Of course, the returns afterward will depend on what you pick to invest in.

My advice is for a $4,000 initial stake is to keep it simple. For the very long run (as in investing for your retirement) I would suggest just buying Spiders.

Huh?

Yes, that’s right. SPY contracts, or shares of a market tracking fund. Why? Because while it is possible to beat the market for a little while, the nearest thing to a sure bet in the market IS the market. This is a great way for small investors to get exposure to the overall market. The prices are basically the S&P500 index, divided by 10. So, as of the Jan 3, 2007 close, you’d be paying $141.37 a share for SPY contracts. Oh, and you get quarterly dividends (the last disbursement on the 15th of September was for 57.9 cents/share).

Ultimately, though, returns on the SPY contract are driven by returns over time for the S&P500 Index.

I obtained historical S&P500 closing prices for the past 25 years from finance.yahoo.com (link: http://finance.yahoo.com/q?s=%5EGSPC), and looked at final closing prices for each year.

The average annual return is 11.31%. The standard deviation is 14.93%; sometimes markets do have bad years, and you need to be emotionally ready for that. However, in the long run you win, and win big, with the S&P500 and the SPYs that track it.

Marking down for our 2% inflation assumption, that gets you a rule-of-thumb 9.4% rounded annual return. And you’re getting spotted 35% out the gate

So, what does that mean for our $4,000 investment?

First you get the initial 20% tax break…and we’re going to assume you park that into the SPY contracts, too. $4,800.

Now, your company matches you $1,000. Now you’re at $5,800.

The market averages 9.4% after inflation for the next 35 years.

You retire, and that initial $4,000 is now $134,597, inflation-adjusted. After taxes, assuming you cash out the whole stash right away, that comes to $112,164 (assuming you still pay 20%).

That comes out to an after-tax, after-inflation return is 10.57% a year on your original $4,000.

Now with just an IRA, or a 401K without matching, you’d make 9.97% a year. That comes out to $92,825 on retirement. Again, that’s after taxes and inflation.

Or, you could just take your 9.40%, and have $77,354 when you retire.

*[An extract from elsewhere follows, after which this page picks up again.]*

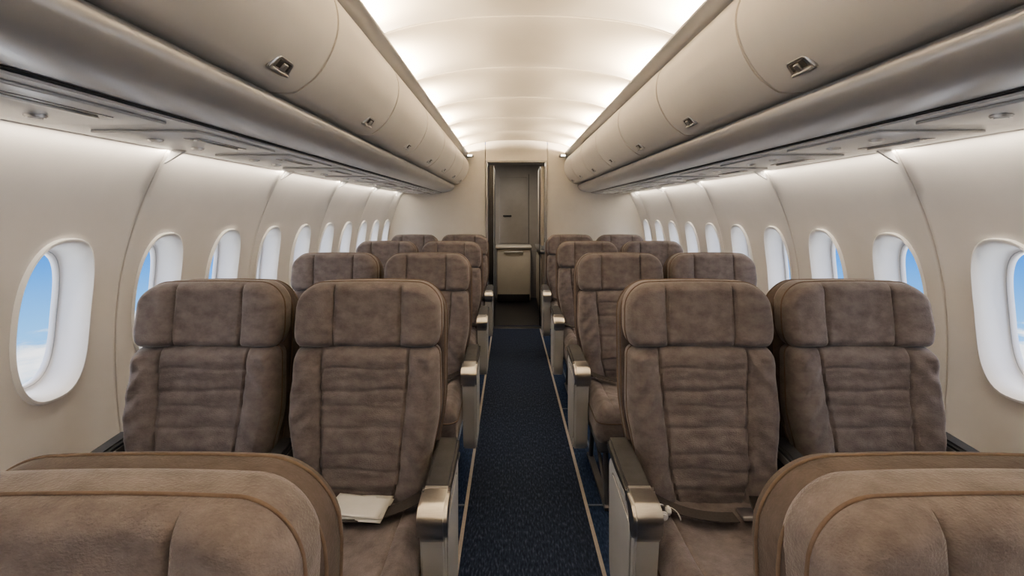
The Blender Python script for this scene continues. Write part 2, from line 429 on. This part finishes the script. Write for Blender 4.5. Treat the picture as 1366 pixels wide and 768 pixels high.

Other investment choices are valid, of course, depending on one’s risk tolerance. I stand by this advice: It’s easy to get caught up in the thrill of trading, of picking hot stocks. Play the markets if you want, but do not mess around with your nest egg or cash cushion and expect it to be there when you need it most. There are far worse things than ‘merely’ beating the S&P by a few basis points, and doing so consistently. Not taking advantage of the 401K/IRA option is one of them.